Description
Nous suivons le parcours d’un poète qui ne craint jamais de raconter, de livrer des chroniques, des faits qui peuvent passer pour des miettes d’humanité, indignes de la création poétique. Comme si seules importaient les louanges des héros ou des dieux !
Dans ses textes, la langue ne reste pas desséchée, réduite à des substantifs dispersés, châtrée de sa force verbale, faute de récit ou par oubli de syntaxe.
On y voit des choses, des objets qui paraissent les plus simples, une table, un couteau ou une houe. Les mots deviennent ainsi des parcelles d’existence, regards tournés vers des vies ordinaires, sans aucun misérabilisme cependant.
Des broutilles essentielles où le poète ose parler des pauvres gens, sans honte, tels qu’il les voit. Des textes qui touchent à l’humain, au plein de l’existence. Avec une langue qui n’est pas pauvre, mais maîtrisée, sans pathos, avec des mots qui paraissent suivre un cours naturel. Tel le forgeron qui affute le fil de la faux. Car, comme Rouquette le dit ailleurs, “les paroles se laissent mener à l’abattoir”.

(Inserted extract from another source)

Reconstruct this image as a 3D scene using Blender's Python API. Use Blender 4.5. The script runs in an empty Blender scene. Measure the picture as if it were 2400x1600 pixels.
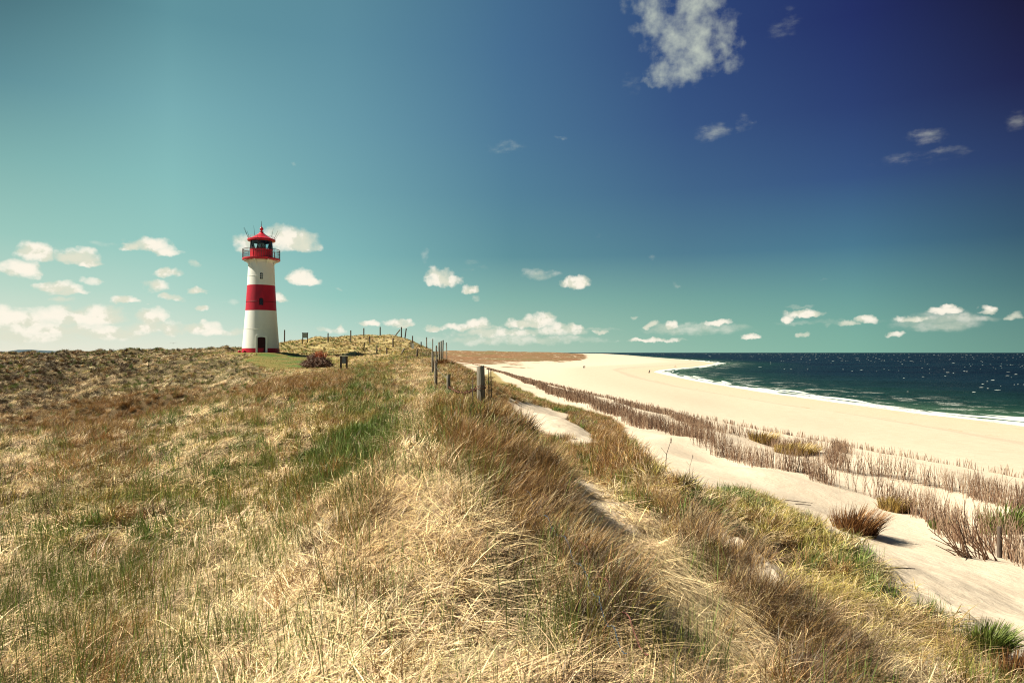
import bpy, bmesh, math, random
import numpy as np
from mathutils import Vector, Matrix
rng = np.random.default_rng(7)
QUICK = 0
random.seed(7)
sc = bpy.context.scene
COL = sc.collection
R = math.radians

# ------------------------------------------------------------------ camera, exposure
EYE = 12.5
F = 1600.0
PITCH = math.atan(26 / F)
sc.view_settings.view_transform = 'Standard'
sc.view_settings.look = 'None'
sc.view_settings.gamma = 1.0
EXPO = 1.0
sc.view_settings.exposure = EXPO
cam = bpy.data.cameras.new('camera')
cam.lens = 24.0; cam.sensor_width = 36.0; cam.clip_end = 90000; cam.clip_start = 0.05
camo = bpy.data.objects.new('camera', cam); COL.objects.link(camo)
camo.location = (0, 0, EYE); camo.rotation_euler = (R(90) + PITCH, 0, 0)
sc.camera = camo
sc.cycles.max_bounces = 5
sc.cycles.diffuse_bounces = 2
sc.cycles.transparent_max_bounces = 8
sc.cycles.use_denoising = True
sc.cycles.denoiser = 'OPENIMAGEDENOISE'
sc.cycles.denoising_input_passes = 'RGB_ALBEDO_NORMAL'
sc.cycles.denoising_prefilter = 'NONE'
sc.cycles.pixel_filter_type = 'BLACKMAN_HARRIS'
sc.cycles.filter_width = 1.1

# ------------------------------------------------------------------ sun
SUN_EL, SUN_AZ = R(47), R(176)            # azimuth as a math angle: to the left of the view
sd_ = Vector((math.cos(SUN_EL) * math.cos(SUN_AZ), math.cos(SUN_EL) * math.sin(SUN_AZ), math.sin(SUN_EL)))
sl = bpy.data.lights.new('sun', 'SUN'); sl.energy = 5.0; sl.angle = R(0.5); sl.color = (1.0, 0.92, 0.75)
so = bpy.data.objects.new('sun', sl); COL.objects.link(so)
so.rotation_euler = sd_.to_track_quat('Z', 'Y').to_euler()

def lin(c):
    return tuple(((v / 255) / 12.92 if v / 255 <= .04045 else ((v / 255 + .055) / 1.055) ** 2.4) for v in c)

# ------------------------------------------------------------------ node helpers
def N(nt, t, **k):
    n = nt.nodes.new(t)
    for a, v in k.items(): setattr(n, a, v)
    return n
def L(nt, a, b): nt.links.new(a, b)
def math_(nt, op, a, b=None, c=None, clamp=False):
    n = N(nt, 'ShaderNodeMath', operation=op, use_clamp=clamp)
    for i, v in enumerate((a, b, c)):
        if v is None: continue
        if isinstance(v, (int, float)): n.inputs[i].default_value = v
        else: L(nt, v, n.inputs[i])
    return n.outputs[0]
def mixc(nt, f, a, b, bt='MIX'):
    n = N(nt, 'ShaderNodeMix', data_type='RGBA', blend_type=bt)
    for i, v in ((0, f), (6, a), (7, b)):
        if isinstance(v, (int, float)): n.inputs[i].default_value = v
        elif isinstance(v, tuple): n.inputs[i].default_value = (*v[:3], 1)
        else: L(nt, v, n.inputs[i])
    return n.outputs[2]
def maprange(nt, v, a, b, c=0.0, d=1.0, smooth=True):
    n = N(nt, 'ShaderNodeMapRange', interpolation_type='SMOOTHSTEP' if smooth else 'LINEAR')
    L(nt, v, n.inputs[0])
    for i, q in enumerate((a, b, c, d)): n.inputs[i + 1].default_value = q
    return n.outputs[0]
def noise(nt, vec, scale, detail=4, rough=.55, dist=0.0, out=0, w=None):
    n = N(nt, 'ShaderNodeTexNoise')
    if vec is not None: L(nt, vec, n.inputs['Vector'])
    n.inputs['Scale'].default_value = scale; n.inputs['Detail'].default_value = detail
    n.inputs['Roughness'].default_value = rough; n.inputs['Distortion'].default_value = dist
    return n.outputs[out]
def vscale(nt, vec, s):
    n = N(nt, 'ShaderNodeVectorMath', operation='MULTIPLY'); L(nt, vec, n.inputs[0]); n.inputs[1].default_value = s
    return n.outputs[0]

# ------------------------------------------------------------------ sky (world)
def pix_dir(px, py):
    u, v = (px - 1200) / F, (800 - py) / F
    return np.array([u, math.cos(PITCH) - v * math.sin(PITCH), math.sin(PITCH) + v * math.cos(PITCH)])
def se(px, py):
    d = pix_dir(px, py); h = math.hypot(d[0], d[1])
    return d[0] / h, math.atan2(d[2], h)
SKX = [0, 400, 800, 1200, 1600, 2000, 2400]
SKY = [(0,   [(68,108,118), (92,144,154), (88,138,156), (68,110,148), (42,66,120), (31,42,98), (20,15,48)]),
       (200, [(98,147,155), (116,169,176), (103,154,171), (76,118,154), (52,80,130), (38,55,108), (28,32,76)]),
       (400, [(132,182,176), (134,189,187), (112,165,176), (82,128,158), (60,94,138), (50,78,128), (40,60,104)]),
       (600, [(162,206,192), (154,204,194), (132,188,187), (97,150,160), (82,128,148), (74,124,145), (54,94,112)]),
       (720, [(202,222,204), (186,218,203), (154,204,192), (140,187,173), (122,172,160), (110,164,155), (86,132,130)]),
       (826, [(234,232,214), (230,232,214), (204,224,208), (178,204,184), (148,189,170), (130,180,162), (108,152,140)])]
tab_e = np.array([[se(x, y)[1] for x in SKX] for y, _ in SKY])      # rows y, cols x
tab_c = np.array([[lin(c) for c in row] for _, row in SKY])
els = [0.0, R(2.2), R(4.5), R(8), R(13), R(18), R(24), R(40)]
w = bpy.data.worlds.new('World'); sc.world = w; w.use_nodes = True
nt = w.node_tree; nt.nodes.clear()
tc = N(nt, 'ShaderNodeTexCoord')
sep = N(nt, 'ShaderNodeSeparateXYZ'); L(nt, tc.outputs['Generated'], sep.inputs[0])
X, Y, Z = sep.outputs
hh = math_(nt, 'SQRT', math_(nt, 'ADD', math_(nt, 'MULTIPLY', X, X), math_(nt, 'MULTIPLY_ADD', Y, Y, 1e-6)))
S = math_(nt, 'DIVIDE', X, hh)
E = math_(nt, 'ARCTAN2', Z, hh)
gm = 2 ** (-EXPO)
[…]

Sa langue se construit comme miroir du paysage, forgé par le travail des hommes, elle se heurte au passé et revient, obstinée, vers les hommes et les femmes de chaque jour.
Avec un son de voix qui prête attention à la fille idiote comme au notaire haïssable, à celui qui tue le cochon comme au saint. Un poète qui sait dire, comme peu le savent faire, la pauvreté de l’idiot et sa beauté. L’homme, avec l’aide de Dieu, est ici clé de voute.
Une écriture qui proclame aussi la beauté de la langue et qui s’adresse à Dieu, non au tout puissant, mais à l’amoureux. Tandis que l’écrivain qui veut aller vers le peuple et qui désespère de ne pas l’acueillir chez lui se retouve ainsi prophète sans cortège.
Depuis les premiers textes publiés, depuis Le mal de la terre ou L’écrivain public, jusqu’à L’ordinaire du monde et Limousin’s blues, nous ressentons toujours le même attachement à l’atelier poétique, sans aucune trêve.
Dans une quête obstinée de paroles, sans être bien sûr de les trouver toujours. Mais, comme le dit Rouquette, la faim, seule, est nourriture. C’est cela, le travail du poète, jour après jour.
Écrire seulement, pour vivre. En langue occitane, pour la sauver, et se sauver.